What is MCDA?
Why understanding Multi-Criteria Decision Making can help shape business priorities

What is MCDA?

MCDA, also known as MCA and MCDM, stands for Multi-Criteria Decision Analysis or Multi-Criteria Decision Making and is a method that allows decisions to be made where tangible and intangible things need to compared to get a result.

With MCDA things that can be counted, such as the number of birds in the sky, can be compared with things that are the result of opinions, such as the skill of the flying birds. It is most commonly used in business to compare tangible assets, such as cash in the bank, with intangible assets such, as customer loyalty and reputation, and other things like environmental and community outcomes.


Multiple Criteria Decision Analysis Process
Source: ScienceDirect.com

 

Who is MCDA for?

MCDA will be of value to anyone who needs to make a complex decision where there are a number of alternatives and especially where the decision has to be based on both tangible and intangible criteria. MCDA becomes more helpful as the number of alternatives increases and as the criteria become more complex.

The use of MCDA is valuable to anyone who, for example, is considering purchasing a house, boat, car, business, or any other substantial asset.

MCDA is of particular importance to companies that need to make decisions where social and environmental outcomes have to be compared with cost. Thus, it can underpin an organisation’s sustainability reporting under say the United Nations Sustainable Goals, it can effectively prioritise the organisation’s transformation initiatives, and effectively prioritise it’s asset maintenance efforts. Additionally, it can help with things like complex procurements, panel selections, and complex recruitments.

 

 

Why is MCDA important?

  • MCDA removes emotion from the decision making process so the result is likely to be a better decision than without MCDA.
  • MCDA has been known to help in making decisions with thousands of alternatives and hundreds of criteria.
  • Because MCDA produces a relative value of each alternative it can be used to rank alternatives from the most attractive to least attractive
 
 

How does MCDA help with ESG?

ESG by its very nature of Environmental, Social, and Governance requires tangible assets like cost to be compared to intangible outcomes like environment and social outcomes to arrive at a decision of what to do or how to behave. Thus, ESG enforces companies to behave ethically and sustainably and also requires them to report on their decisions and behaviour.

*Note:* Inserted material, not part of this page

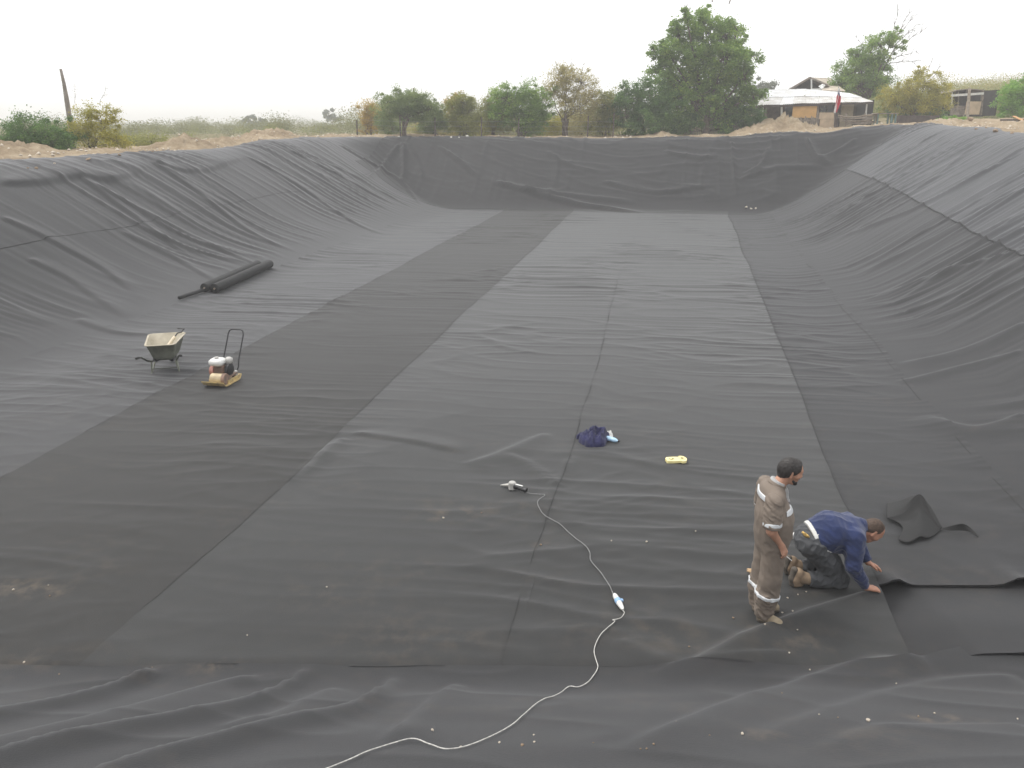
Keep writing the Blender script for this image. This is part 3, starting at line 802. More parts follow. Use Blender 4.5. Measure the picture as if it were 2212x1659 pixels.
px_plant('twiggy_tree', 'tall tan half bare twiggy tree left of the dense shrubs', 'tree', G1, 56, (1232, 295),
  [(1215,170,36,26),(1255,178,30,24),(1195,200,24,24),(1230,215,36,26),(1275,215,28,24),(1250,240,34,24),(1225,155,18,14)], 'tan', 11000, 0.085, stems=3, seed=8, trunk_r=0.1, clump=0.26, hollow=0.3,
  bare=[(-0.1,0,3.6,1.3,1.6,1.3),(0.4,0,3.5,1.2,.6,1.1),(-.6,0,3.4,1.1,2.4,1.1)])
px_plant('bushy_tree', 'rounded green bushy tree left of the tan twiggy tree', 'tree', G1, 55, (1128, 296),
  [(1095,215,28,24),(1130,208,30,24),(1165,220,28,26),(1085,245,26,22),(1130,245,38,30),(1172,250,22,24),(1140,270,32,22)], 'green', 20000, 0.095, stems=5, seed=9, trunk_r=0.09, clump=0.2)
px_plant('olive_shrub', 'olive shrub leaning on the left side of the rounded green tree', 'shrub', G1, 56, (1068, 297),
  [(1065,225,22,22),(1055,255,18,26),(1085,262,20,26)], 'olive', 8000, 0.085, stems=3, seed=10, trunk_r=0.06, clump=0.22, hollow=0.3)
px_plant('small_tree', 'small olive tree with a rusty crown top', 'tree', G1, 54.5, (1003, 297),
  [(1000,222,22,18),(1012,245,28,24),(985,250,22,22),(1008,270,26,20)], 'olive', 11000, 0.085, stems=3, seed=11, trunk_r=0.08, clump=0.2)
px_plant('rusty_bough', 'rust coloured bush showing above the small olive tree', 'shrub', G1, 57, (992, 296), [(985,215,16,12),(975,232,14,14)], 'orange', 3200, 0.085, stems=2, seed=12, trunk_r=0.05, clump=0.2, hollow=0.3)
px_plant('flat_topped_tree', 'flat topped green tree with bare lower trunks above the far rim', 'tree', G1, 54, (868, 299),
  [(838,222,24,16),(872,212,26,16),(905,218,24,18),(855,240,26,16),(895,245,28,18),(930,235,18,14),(880,230,22,18)], 'greygreen', 16000, 0.085, stems=3, seed=13, trunk_r=0.10, clump=0.2)
px_plant('pale_shrub', 'pale green shrub right of the flat topped tree', 'shrub', G1, 56, (942, 298), [(935,245,20,20),(955,262,20,22),(925,275,18,14)], 'greygreen', 7000, 0.085, stems=3, seed=14, trunk_r=0.06, clump=0.22, hollow=0.3)
px_plant('orange_shrub', 'orange brown shrub at the left end of the tree row', 'shrub', G1, 58, (800, 297), [(795,240,20,18),(815,255,22,22),(790,268,18,16)], 'orange', 7000, 0.085, stems=3, seed=15, trunk_r=0.06, clump=0.24, hollow=0.3)
px_plant('green_undershrub', 'green shrub under the left side of the flat topped tree', 'shrub', G1, 56, (835, 299), [(825,258,20,22),(848,275,18,18)], 'greygreen', 5000, 0.08, stems=3, seed=16, trunk_r=0.05, clump=0.22, hollow=0.3)
px_plant('tan_shrub', 'tan dry shrub between the twiggy tree and the dark shrub', 'shrub', G1, 57, (1310, 294), [(1300,232,24,26),(1325,222,20,24),(1290,262,26,22),(1322,265,22,22)], 'olive', 10000, 0.085, stems=4, seed=17, trunk_r=0.06, clump=0.26, hollow=0.25)
px_plant('yellow_undershrub', 'yellow green brush under the rounded green tree', 'shrub', G1, 58, (1062, 298), [(1040,275,22,18),(1062,270,24,20),(1195,272,24,20),(1165,278,20,14)], 'yellow', 7000, 0.08, stems=4, seed=18, trunk_r=0.04, clump=0.26, hollow=0.2)
px_plant('dry_undershrub', 'dry brown brush below the tan twiggy tree', 'shrub', G1, 60, (1255, 296), [(1215,270,26,18),(1262,272,28,18),(1300,276,24,16)], 'tan', 6000, 0.08, stems=4, seed=19, trunk_r=0.04, clump=0.28, hollow=0.2)
px_plant('dry_undershrub', 'dry tan brush right of the flat topped tree', 'shrub', G1, 62, (965, 297), [(935,280,26,14),(975,278,24,14),(900,282,20,12)], 'tan', 5000, 0.08, stems=4, seed=20, trunk_r=0.04, clump=0.28, hollow=0.2)
px_plant('round_tree', 'small hazy round tree behind the left end of the house roof', 'tree', None, 110, (1650, 262), [(1650,190,20,16),(1640,210,22,20),(1662,212,18,18)], 'hazy', 5000, 0.22, seed=21, trunk_r=0.2, clump=0.2)
px_plant('ragged_tree', 'tall green tree with bare boughs behind the right end of the house', 'tree', None, 66, (1870, 255),
  [(1900,100,28,26),(1880,128,36,28),(1935,100,14,14),(1810,190,20,20),(1860,150,36,28),(1905,150,26,26),(1830,165,26,22),(1865,185,42,26),(1905,185,28,22),(1825,195,24,18),(1925,80,20,16),(1850,115,18,16)],
  'green', 36000, 0.13, seed=22, trunk_r=0.2, clump=0.22, hollow=0.35,
  bare=[(1.3,0,5.9,2.6,.3,.95),(1.4,0,5.4,2.7,.1,.65),(1.2,0,6.2,2.2,1.2,1.3),(1.3,0,4.9,2.2,-.1,.35),(1.3,0,5.7,2.4,.0,.8),(1.5,0,6.3,2.0,.4,1.1),(-0.4,0,5.0,1.7,2.6,1.1),(-0.9,0,4.1,1.6,2.9,.8),(1.1,0,4.5,1.9,-.1,.1)])
px_plant('yellowing_bush', 'wide yellowing bush right of the house roof', 'shrub', None, 60, (1965, 252),
  [(1920,205,26,16),(1955,195,30,20),(1995,180,28,20),(2020,200,26,22),(1940,222,34,18),(1990,222,40,24),(2025,230,20,18),(1990,155,16,12)], 'yellow', 22000, 0.105, stems=4, seed=23, trunk_r=0.1, clump=0.22, hollow=0.35,
  bare=[(0.8,0,3.2,1.2,.8,1.1),(1.2,0,3.0,1.2,.4,.9)])
px_plant('dark_underbrush', 'dark green brush under the wide yellowing bush', 'shrub', None, 61, (1975, 252), [(1945,238,28,14),(1990,240,32,16),(2020,245,18,12)], 'dark', 9000, 0.10, stems=4, seed=24, trunk_r=0.06, clump=0.2)
px_plant('glossy_bush', 'bright green bush cut by the right edge of the photo', 'shrub', None, 60, (2195, 246), [(2195,195,22,22),(2180,220,22,18),(2208,215,26,26),(2175,236,16,10),(2212,238,24,12)], 'bright', 14000, 0.12, stems=3, seed=25, trunk_r=0.08, clump=0.2)
px_plant('herb_patch', 'low bright green weeds on the right rim before the shed', 'plant', None, 52, (2052, 263), [(2038,258,10,4),(2052,257,12,5),(2068,260,12,4)], 'bright', 2500, 0.07, stems=5, seed=26, trunk_r=0.01, clump=0.12, twigs=False)
# left bank
px_plant('thicket', 'dark green thicket beside the leaning post on the left', 'shrub', None, 33, (90, 335),
  [(20,300,46,30),(70,288,46,30),(115,290,42,34),(55,315,56,26),(110,318,46,24),(140,310,22,28),(0,322,40,24)], 'dark', 26000, 0.075, stems=6, seed=27, trunk_r=0.05, clump=0.17)
px_plant('yellow_shrub', 'yellow green sparse shrub just right of the leaning post', 'shrub', None, 34, (200, 330),
  [(185,255,24,26),(175,285,24,28),(215,262,26,24),(240,248,16,18),(205,300,34,24),(250,305,28,18)], 'yellow', 12000, 0.065, stems=4, seed=28, trunk_r=0.045, clump=0.2, hollow=0.3, bare=[(-.4,0,1.9,.7,1.8,1.3),(.6,0,1.9,.7,.8,1.1)])
px_plant('low_brush', 'low olive brush spreading right of the yellow shrub', 'shrub', None, 40, (300, 325), [(275,308,34,14),(330,305,34,12),(240,315,30,12)], 'olive', 9000, 0.07, stems=5, seed=29, trunk_r=0.03, clump=0.24, hollow=0.2)
px_plant('distant_tree', 'grey hazy rounded tree alone on the left horizon', 'tree', None, 170, (545, 282), [(540,260,16,9),(556,264,13,8),(548,270,20,9)], 'hazy', 1500, 0.5, seed=30, trunk_r=0.2, clump=0.2)
px_plant('distant_tree', 'pale hazy tree on the horizon nearest the orange shrub', 'tree', None, 190, (718, 275), [(712,245,13,9),(724,249,12,9),(718,260,16,12)], 'hazy', 1500, 0.5, seed=31, trunk_r=0.2, clump=0.2)

# scrub that reads as one mass: left plain and right hillside
def scrub(name, label, spots, leafk, seed, nl, size):
    pr = np.random.default_rng(seed); C = []
    A = np.array(spots); ZZ = ground_z(A[:, 0], A[:, 1])
    for (x, y, r, h), z in zip(spots, ZZ):
        n = int(nl * (0.6 + 0.8 * pr.random()))
        d = pr.normal(size=(n, 3)); d /= np.linalg.norm(d, axis=1)[:, None]
        rad = pr.random(n)[:, None] ** 0.5
        q = d * rad * np.array([r, r, h * .55]) + np.array([x, y, z + h * .5]); q[:, 2] = np.maximum(q[:, 2], z + .05)
        q += pr.normal(size=(n, 3)) * 0.035 * h; q[:, 2] = np.maximum(q[:, 2], z + .05)
        C.append(q)
    V, F = leaves(np.concatenate(C), size, pr)
    return tag(obj(name, mesh_np(name, V, F, False), None, LEAF[leafk]), label, kind='stuff')
pr = np.random.default_rng(5)
def spots(n, xr, yr, hr, cond=None):
    o = []
    while len(o) < n:
        y = yr[0] + (yr[1] - yr[0]) * pr.random() ** 1.3; k = pr.random(); x = (xr[0] + (xr[1] - xr[0]) * k) * y
        h = hr[0] + (hr[1] - hr[0]) * pr.random()
        if cond is None or cond(x, y): o.append((x, y, h * (0.8 + .5 * pr.random()), h))
    return o
scrub('scrubland', 'hazy grey green scrub covering the plain to the horizon', spots(520, (-0.72, 0.12), (72, 420), (1.0, 2.1)), 'scrub', 61, 650, 0.12)
scrub('scrubland', 'dry tan brush scattered through the plain on the left', spots(200, (-0.72, 0.15), (60, 190), (0.6, 1.3)), 'olive', 62, 320, 0.11)
scrub('hillside_scrub', 'brown and olive scrub covering the hillside behind the shed', spots(260, (0.33, 0.80), (76, 150), (1.8, 3.4)), 'olive', 63, 900, 0.13)
scrub('hillside_scrub', 'rusty brush on the hillside at the right edge', spots(90, (0.50, 0.80), (78, 140), (2.4, 4.2)), 'tan', 64, 1000, 0.13)
scrub('back_scrub', 'grey green brush filling the gaps behind the far tree row', spots(170, (-0.20, 0.36), (62, 100), (1.3, 2.7)), 'scrub', 65, 620, 0.12)
# ------------------------------------------------------------------ house, shed, fences and rocks around the rim
def W(px, py, d): return tuple(float(v) for v in at(px, py, d))
def gz(x, y): return float(ground_z(np.array([float(x)]), np.array([float(y)]))[0])
def quad_slab(mb, a, b, c, d, th=0.03):
    """thin slab on four corners, thickness away from the viewer"""
    a, b, c, d = map(Vector, (a, b, c, d)); n = (b - a).cross(d - a).normalized() * th
    return mb.add([a, b, c, d, a + n, b + n, c + n, d + n], [(0,1,2,3),(7,6,5,4),(0,4,5,1),(1,5,6,2),(2,6,7,3),(3,7,4,0)])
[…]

MCDA offers the proof that the way in which the organisation takes decisions are entirely ethical, transparent, and sustainable. If your MCDA tool is as powerful as AppO you will even be able to integrate your customer’s opinions of what your decisions mean to them in your decision making process. Of course, this means you could also include any stakeholder opinions such as shareholders and investors, employees, professional bodies, vendors etc.

Among the many advantages arising from integrating MCDA into ESG is improved allocation of capital to project costs, the improved allocation of capital to the long-term sustainability of plant and equipment, limiting stranded assets as the result of premature write-downs, reducing the risk of falling behind competitors that have invested in being less energy hungry, avoiding poor returns from longer-term investments at risk of environmental issues, managing cost by lowering energy and water consumption, limiting waste disposal costs, and potentially limiting unnecessary waste and packaging costs.